Short jokes
What's the difference between drugs and kids?
I don't sell drugs.
They should add an eleventh commandment to the Bible:
Thou shalt not f... altar boys.
Welcome back to the hide and seek world championship! Osama Bin Laden vs. Anne Frank!
What’s a cannibal's favorite takeaway shop?
The orphanage.
Roses are red.
My soul is black.
I am never getting my dad back.
What's the one thing me and the New Year's ball have in common?
It's not gonna be the only thing falling 50 stories this New Year's.
What kind of dreams do hotels have?
Suite dreams.
I was gonna do a school shooter joke, but it was aimed at younger audiences.

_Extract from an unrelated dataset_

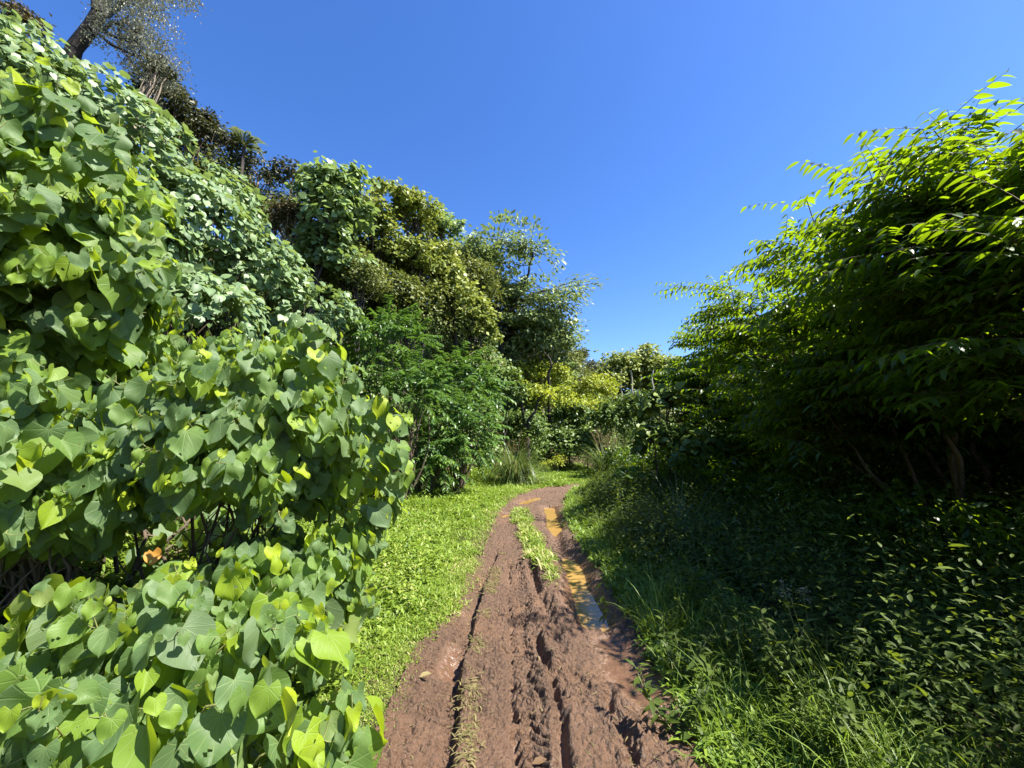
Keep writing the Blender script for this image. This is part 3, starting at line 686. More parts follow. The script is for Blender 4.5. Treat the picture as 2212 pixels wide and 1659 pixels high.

Two pedophiles talking to each other:
"Do you got two fives for one ten?"
What do you call a high school student?
Alone and depressed.
Why can't you fool an aborted fetus? Because it wasn't born yesterday.
What story does an orphan always get kicked out of? Home Depot.
What’s the difference between a child and a suicider?
One stays quiet forever...
When you go to an orphanage for a field trip: When the workers said, "I remember you as a kid."
All jokes are funny with the correct delivery. Except for abortion jokes, there is no delivery.
One man's trash is another man's treasure... Wonderful saying, horrible way to find out you're adopted.
Why do prostitutes love servicing zombies? They always leave a tip.
Technically, suicide is murder, and murder is illegal, so if I kill myself, my body should go to jail.
Guys, my sister's pregnant!
I'm finally a dad!
The twin towers are like genders, there used to be two of them.